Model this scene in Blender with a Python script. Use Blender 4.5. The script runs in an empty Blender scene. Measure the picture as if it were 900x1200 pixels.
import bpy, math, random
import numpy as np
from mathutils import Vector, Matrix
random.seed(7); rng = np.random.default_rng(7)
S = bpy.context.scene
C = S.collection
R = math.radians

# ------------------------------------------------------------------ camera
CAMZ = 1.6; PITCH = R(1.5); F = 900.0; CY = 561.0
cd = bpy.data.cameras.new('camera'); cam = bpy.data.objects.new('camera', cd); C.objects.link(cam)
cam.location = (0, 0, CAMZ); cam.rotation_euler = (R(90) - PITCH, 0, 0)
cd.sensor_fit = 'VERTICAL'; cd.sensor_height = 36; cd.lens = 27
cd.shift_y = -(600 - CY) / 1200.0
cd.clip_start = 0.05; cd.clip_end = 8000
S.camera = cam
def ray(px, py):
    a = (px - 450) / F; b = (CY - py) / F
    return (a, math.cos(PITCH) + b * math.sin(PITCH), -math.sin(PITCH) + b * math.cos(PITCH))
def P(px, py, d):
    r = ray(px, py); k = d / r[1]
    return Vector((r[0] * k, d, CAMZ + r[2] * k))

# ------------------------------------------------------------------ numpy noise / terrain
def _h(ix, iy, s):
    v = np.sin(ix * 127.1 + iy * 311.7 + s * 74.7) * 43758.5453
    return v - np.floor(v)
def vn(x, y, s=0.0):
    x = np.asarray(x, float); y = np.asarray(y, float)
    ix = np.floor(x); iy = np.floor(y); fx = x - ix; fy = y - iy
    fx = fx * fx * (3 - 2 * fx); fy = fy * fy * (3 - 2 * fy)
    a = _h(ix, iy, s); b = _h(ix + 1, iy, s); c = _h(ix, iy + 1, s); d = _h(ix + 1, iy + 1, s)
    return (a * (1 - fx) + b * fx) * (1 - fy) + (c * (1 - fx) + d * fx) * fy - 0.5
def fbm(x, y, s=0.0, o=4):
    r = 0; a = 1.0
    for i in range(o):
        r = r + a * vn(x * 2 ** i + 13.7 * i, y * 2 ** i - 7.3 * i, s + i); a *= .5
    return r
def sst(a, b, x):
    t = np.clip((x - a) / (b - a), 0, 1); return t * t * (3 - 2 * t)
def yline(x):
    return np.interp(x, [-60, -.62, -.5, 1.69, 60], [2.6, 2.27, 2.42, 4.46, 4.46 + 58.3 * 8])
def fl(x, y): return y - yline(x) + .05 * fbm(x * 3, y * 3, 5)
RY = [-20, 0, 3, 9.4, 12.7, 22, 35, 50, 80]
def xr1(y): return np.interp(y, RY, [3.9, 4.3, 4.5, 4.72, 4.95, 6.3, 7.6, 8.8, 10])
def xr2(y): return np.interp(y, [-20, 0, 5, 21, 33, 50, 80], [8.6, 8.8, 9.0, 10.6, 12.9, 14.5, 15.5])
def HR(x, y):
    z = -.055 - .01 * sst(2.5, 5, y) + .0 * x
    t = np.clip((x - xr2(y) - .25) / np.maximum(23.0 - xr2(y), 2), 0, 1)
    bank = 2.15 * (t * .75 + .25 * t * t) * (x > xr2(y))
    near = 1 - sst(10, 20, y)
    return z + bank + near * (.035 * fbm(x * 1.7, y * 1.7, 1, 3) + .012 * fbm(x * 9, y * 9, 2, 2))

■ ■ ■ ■

- [Task requirements]:
Give an exact copy of all the data shown above.

- [Task response]:
Model this scene in Blender with a Python script. Use Blender 4.5. The script runs in an empty Blender scene. Measure the picture as if it were 900x1200 pixels.
import bpy, math, random
import numpy as np
from mathutils import Vector, Matrix
random.seed(7); rng = np.random.default_rng(7)
S = bpy.context.scene
C = S.collection
R = math.radians

# ------------------------------------------------------------------ camera
CAMZ = 1.6; PITCH = R(1.5); F = 900.0; CY = 561.0
cd = bpy.data.cameras.new('camera'); cam = bpy.data.objects.new('camera', cd); C.objects.link(cam)
cam.location = (0, 0, CAMZ); cam.rotation_euler = (R(90) - PITCH, 0, 0)
cd.sensor_fit = 'VERTICAL'; cd.sensor_height = 36; cd.lens = 27
cd.shift_y = -(600 - CY) / 1200.0
cd.clip_start = 0.05; cd.clip_end = 8000
S.camera = cam
def ray(px, py):
    a = (px - 450) / F; b = (CY - py) / F
    return (a, math.cos(PITCH) + b * math.sin(PITCH), -math.sin(PITCH) + b * math.cos(PITCH))
def P(px, py, d):
    r = ray(px, py); k = d / r[1]
    return Vector((r[0] * k, d, CAMZ + r[2] * k))

# ------------------------------------------------------------------ numpy noise / terrain
def _h(ix, iy, s):
    v = np.sin(ix * 127.1 + iy * 311.7 + s * 74.7) * 43758.5453
    return v - np.floor(v)
def vn(x, y, s=0.0):
    x = np.asarray(x, float); y = np.asarray(y, float)
    ix = np.floor(x); iy = np.floor(y); fx = x - ix; fy = y - iy
    fx = fx * fx * (3 - 2 * fx); fy = fy * fy * (3 - 2 * fy)
    a = _h(ix, iy, s); b = _h(ix + 1, iy, s); c = _h(ix, iy + 1, s); d = _h(ix + 1, iy + 1, s)
    return (a * (1 - fx) + b * fx) * (1 - fy) + (c * (1 - fx) + d * fx) * fy - 0.5
def fbm(x, y, s=0.0, o=4):
    r = 0; a = 1.0
    for i in range(o):
        r = r + a * vn(x * 2 ** i + 13.7 * i, y * 2 ** i - 7.3 * i, s + i); a *= .5
    return r
def sst(a, b, x):
    t = np.clip((x - a) / (b - a), 0, 1); return t * t * (3 - 2 * t)
def yline(x):
    return np.interp(x, [-60, -.62, -.5, 1.69, 60], [2.6, 2.27, 2.42, 4.46, 4.46 + 58.3 * 8])
def fl(x, y): return y - yline(x) + .05 * fbm(x * 3, y * 3, 5)
RY = [-20, 0, 3, 9.4, 12.7, 22, 35, 50, 80]
def xr1(y): return np.interp(y, RY, [3.9, 4.3, 4.5, 4.72, 4.95, 6.3, 7.6, 8.8, 10])
def xr2(y): return np.interp(y, [-20, 0, 5, 21, 33, 50, 80], [8.6, 8.8, 9.0, 10.6, 12.9, 14.5, 15.5])
def HR(x, y):
    z = -.055 - .01 * sst(2.5, 5, y) + .0 * x
    t = np.clip((x - xr2(y) - .25) / np.maximum(23.0 - xr2(y), 2), 0, 1)
    bank = 2.15 * (t * .75 + .25 * t * t) * (x > xr2(y))
    near = 1 - sst(10, 20, y)
    return z + bank + near * (.035 * fbm(x * 1.7, y * 1.7, 1, 3) + .012 * fbm(x * 9, y * 9, 2, 2))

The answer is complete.